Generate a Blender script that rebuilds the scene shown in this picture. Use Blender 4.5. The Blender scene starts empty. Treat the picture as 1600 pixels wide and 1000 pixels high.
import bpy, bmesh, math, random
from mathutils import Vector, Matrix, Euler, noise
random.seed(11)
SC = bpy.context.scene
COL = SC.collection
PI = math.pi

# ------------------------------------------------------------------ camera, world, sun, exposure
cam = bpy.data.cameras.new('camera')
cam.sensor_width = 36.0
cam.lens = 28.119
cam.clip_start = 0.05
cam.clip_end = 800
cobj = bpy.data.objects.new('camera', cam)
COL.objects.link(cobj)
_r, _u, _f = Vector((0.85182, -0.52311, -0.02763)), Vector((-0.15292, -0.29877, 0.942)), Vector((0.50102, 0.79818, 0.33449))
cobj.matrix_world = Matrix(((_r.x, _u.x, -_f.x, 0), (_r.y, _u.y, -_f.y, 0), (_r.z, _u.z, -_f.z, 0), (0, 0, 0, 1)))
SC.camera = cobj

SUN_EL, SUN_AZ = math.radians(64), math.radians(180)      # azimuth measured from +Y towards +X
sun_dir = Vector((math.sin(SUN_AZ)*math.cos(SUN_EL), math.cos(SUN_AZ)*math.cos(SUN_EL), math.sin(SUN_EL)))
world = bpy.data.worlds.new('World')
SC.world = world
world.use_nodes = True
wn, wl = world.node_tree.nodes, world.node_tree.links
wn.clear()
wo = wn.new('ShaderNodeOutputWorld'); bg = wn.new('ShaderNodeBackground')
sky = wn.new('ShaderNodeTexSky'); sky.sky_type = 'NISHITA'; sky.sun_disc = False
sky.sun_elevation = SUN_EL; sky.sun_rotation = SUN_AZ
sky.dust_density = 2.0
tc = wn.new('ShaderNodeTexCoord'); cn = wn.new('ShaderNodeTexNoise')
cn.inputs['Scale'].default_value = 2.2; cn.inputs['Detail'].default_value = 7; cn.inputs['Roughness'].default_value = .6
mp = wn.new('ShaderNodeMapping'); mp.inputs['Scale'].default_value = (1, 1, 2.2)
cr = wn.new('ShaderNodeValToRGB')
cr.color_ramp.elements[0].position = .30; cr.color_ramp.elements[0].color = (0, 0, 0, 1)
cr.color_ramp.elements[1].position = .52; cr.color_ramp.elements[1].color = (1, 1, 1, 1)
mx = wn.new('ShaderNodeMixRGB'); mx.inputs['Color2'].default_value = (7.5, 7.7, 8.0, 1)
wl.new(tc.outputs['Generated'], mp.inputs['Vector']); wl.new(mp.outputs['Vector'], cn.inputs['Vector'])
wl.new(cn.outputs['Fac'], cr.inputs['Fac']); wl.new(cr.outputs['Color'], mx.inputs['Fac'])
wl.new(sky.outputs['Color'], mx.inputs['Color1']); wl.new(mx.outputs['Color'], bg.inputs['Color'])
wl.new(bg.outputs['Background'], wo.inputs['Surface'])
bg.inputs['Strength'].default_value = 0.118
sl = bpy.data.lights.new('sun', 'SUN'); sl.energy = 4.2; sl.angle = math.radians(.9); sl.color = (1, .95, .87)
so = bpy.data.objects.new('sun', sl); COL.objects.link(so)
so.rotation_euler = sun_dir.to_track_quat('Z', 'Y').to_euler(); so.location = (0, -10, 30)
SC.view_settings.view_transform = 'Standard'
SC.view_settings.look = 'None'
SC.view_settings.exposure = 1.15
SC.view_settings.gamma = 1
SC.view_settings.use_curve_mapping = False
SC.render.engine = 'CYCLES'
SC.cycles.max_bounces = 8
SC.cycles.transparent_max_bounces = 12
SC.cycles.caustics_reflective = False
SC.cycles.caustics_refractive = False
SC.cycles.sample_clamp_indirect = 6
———
**Required work:**
Return exactly the lines from the beginning of the data above through the one containing "SC.camera = cobj", please. Include both end lines and add nothing else.

**Final answer:**
Generate a Blender script that rebuilds the scene shown in this picture. Use Blender 4.5. The Blender scene starts empty. Treat the picture as 1600 pixels wide and 1000 pixels high.
import bpy, bmesh, math, random
from mathutils import Vector, Matrix, Euler, noise
random.seed(11)
SC = bpy.context.scene
COL = SC.collection
PI = math.pi

# ------------------------------------------------------------------ camera, world, sun, exposure
cam = bpy.data.cameras.new('camera')
cam.sensor_width = 36.0
cam.lens = 28.119
cam.clip_start = 0.05
cam.clip_end = 800
cobj = bpy.data.objects.new('camera', cam)
COL.objects.link(cobj)
_r, _u, _f = Vector((0.85182, -0.52311, -0.02763)), Vector((-0.15292, -0.29877, 0.942)), Vector((0.50102, 0.79818, 0.33449))
cobj.matrix_world = Matrix(((_r.x, _u.x, -_f.x, 0), (_r.y, _u.y, -_f.y, 0), (_r.z, _u.z, -_f.z, 0), (0, 0, 0, 1)))
SC.camera = cobj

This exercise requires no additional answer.